══ SOURCE DATA

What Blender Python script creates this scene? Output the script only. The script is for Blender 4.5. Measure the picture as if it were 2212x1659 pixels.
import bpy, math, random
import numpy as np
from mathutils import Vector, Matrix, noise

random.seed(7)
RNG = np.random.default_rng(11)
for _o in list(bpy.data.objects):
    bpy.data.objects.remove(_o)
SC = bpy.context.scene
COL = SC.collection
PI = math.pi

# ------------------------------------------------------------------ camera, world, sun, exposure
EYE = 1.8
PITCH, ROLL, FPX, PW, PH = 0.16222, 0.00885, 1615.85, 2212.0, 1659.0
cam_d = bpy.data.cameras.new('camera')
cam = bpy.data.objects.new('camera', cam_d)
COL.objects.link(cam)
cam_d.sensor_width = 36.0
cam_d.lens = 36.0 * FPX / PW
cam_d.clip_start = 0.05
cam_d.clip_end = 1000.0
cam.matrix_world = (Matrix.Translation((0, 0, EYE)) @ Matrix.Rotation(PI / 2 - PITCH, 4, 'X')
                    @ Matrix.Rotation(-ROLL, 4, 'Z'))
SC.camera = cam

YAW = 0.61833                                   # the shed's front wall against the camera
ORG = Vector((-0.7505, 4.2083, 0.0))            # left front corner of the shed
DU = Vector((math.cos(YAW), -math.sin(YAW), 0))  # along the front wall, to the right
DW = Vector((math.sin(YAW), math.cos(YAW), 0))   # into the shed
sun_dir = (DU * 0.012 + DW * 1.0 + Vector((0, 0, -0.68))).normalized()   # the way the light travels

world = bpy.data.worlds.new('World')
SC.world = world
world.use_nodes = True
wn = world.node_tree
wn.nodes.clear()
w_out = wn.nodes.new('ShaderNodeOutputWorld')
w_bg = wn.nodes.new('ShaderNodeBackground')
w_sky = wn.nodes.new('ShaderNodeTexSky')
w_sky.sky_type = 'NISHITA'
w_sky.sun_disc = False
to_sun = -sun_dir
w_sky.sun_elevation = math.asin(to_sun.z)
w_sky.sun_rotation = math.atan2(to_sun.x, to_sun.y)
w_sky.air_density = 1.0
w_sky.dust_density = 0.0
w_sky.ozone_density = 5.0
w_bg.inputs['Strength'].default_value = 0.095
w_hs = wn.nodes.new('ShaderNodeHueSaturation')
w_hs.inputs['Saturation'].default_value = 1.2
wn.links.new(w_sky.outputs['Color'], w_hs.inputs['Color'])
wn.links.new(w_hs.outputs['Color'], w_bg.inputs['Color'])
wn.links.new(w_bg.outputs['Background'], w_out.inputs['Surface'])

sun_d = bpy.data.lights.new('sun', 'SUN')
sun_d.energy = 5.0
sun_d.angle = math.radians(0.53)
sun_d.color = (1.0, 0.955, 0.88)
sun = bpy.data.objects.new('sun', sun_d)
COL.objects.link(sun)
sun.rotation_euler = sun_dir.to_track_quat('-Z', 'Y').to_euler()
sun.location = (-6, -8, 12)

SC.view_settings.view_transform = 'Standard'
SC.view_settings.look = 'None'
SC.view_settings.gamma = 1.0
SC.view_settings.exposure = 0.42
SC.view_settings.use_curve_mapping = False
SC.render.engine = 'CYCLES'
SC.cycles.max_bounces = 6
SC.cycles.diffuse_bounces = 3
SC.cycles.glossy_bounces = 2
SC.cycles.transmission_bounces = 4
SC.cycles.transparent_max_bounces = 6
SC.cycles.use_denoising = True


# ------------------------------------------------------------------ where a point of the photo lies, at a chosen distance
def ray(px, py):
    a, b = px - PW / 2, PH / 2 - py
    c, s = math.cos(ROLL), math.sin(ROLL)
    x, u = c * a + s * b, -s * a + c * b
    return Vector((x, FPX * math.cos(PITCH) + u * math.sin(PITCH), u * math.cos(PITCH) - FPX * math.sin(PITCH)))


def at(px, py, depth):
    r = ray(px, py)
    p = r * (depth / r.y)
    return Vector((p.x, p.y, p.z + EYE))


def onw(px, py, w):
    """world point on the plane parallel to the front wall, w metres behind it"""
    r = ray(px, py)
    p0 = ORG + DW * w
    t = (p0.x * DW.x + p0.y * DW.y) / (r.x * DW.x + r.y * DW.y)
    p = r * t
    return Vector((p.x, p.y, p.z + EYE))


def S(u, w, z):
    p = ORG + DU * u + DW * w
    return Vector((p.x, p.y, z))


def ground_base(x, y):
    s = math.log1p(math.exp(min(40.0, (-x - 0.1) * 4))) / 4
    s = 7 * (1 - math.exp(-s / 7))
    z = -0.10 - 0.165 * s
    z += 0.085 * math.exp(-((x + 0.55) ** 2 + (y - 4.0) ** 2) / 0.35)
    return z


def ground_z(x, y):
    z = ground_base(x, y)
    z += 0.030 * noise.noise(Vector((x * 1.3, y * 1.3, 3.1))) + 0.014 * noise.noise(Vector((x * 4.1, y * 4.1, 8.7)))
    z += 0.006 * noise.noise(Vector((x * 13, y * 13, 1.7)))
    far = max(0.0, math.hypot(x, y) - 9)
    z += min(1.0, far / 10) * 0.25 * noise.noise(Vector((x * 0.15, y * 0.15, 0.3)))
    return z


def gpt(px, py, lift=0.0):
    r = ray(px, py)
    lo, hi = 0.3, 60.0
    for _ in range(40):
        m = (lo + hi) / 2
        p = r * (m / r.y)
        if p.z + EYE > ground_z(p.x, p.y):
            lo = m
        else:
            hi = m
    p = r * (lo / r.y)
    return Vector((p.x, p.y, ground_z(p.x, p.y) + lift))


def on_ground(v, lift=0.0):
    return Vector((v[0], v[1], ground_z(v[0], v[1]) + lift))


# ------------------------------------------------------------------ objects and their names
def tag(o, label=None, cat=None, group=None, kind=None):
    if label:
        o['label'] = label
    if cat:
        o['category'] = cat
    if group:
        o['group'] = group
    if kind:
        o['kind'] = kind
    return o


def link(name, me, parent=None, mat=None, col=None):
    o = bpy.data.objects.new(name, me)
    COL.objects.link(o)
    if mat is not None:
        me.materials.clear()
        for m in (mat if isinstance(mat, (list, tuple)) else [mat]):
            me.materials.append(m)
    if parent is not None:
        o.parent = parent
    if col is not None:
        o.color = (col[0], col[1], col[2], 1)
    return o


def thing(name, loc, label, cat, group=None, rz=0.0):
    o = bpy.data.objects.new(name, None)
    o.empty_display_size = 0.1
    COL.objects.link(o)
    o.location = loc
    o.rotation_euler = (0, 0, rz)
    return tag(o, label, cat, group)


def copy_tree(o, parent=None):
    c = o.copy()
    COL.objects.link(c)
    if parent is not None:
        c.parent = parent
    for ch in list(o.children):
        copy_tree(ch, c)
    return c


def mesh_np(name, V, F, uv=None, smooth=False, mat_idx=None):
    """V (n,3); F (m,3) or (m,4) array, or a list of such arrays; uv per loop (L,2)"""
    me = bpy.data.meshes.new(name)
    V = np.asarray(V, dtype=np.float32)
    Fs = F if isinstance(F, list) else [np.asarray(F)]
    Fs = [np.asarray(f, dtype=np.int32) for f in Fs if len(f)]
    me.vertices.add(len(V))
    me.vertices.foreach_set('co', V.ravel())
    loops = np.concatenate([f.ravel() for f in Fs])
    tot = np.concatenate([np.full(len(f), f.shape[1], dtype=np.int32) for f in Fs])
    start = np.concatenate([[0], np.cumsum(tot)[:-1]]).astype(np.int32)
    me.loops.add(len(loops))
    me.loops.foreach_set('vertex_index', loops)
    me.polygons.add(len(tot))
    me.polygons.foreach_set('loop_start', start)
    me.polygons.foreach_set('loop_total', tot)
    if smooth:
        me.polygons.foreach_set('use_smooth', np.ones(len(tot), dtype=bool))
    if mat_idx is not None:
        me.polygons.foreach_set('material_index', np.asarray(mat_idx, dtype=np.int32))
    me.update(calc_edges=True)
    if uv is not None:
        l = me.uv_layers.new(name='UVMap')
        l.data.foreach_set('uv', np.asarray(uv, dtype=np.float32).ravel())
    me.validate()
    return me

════

### TASK PROMPT
From the first line of the listing above to the line with "from mathutils import Vector, Matrix, noise", please transcribe each line exactly, both ends included, and nothing beyond that.

### RESULT
What Blender Python script creates this scene? Output the script only. The script is for Blender 4.5. Measure the picture as if it were 2212x1659 pixels.
import bpy, math, random
import numpy as np
from mathutils import Vector, Matrix, noise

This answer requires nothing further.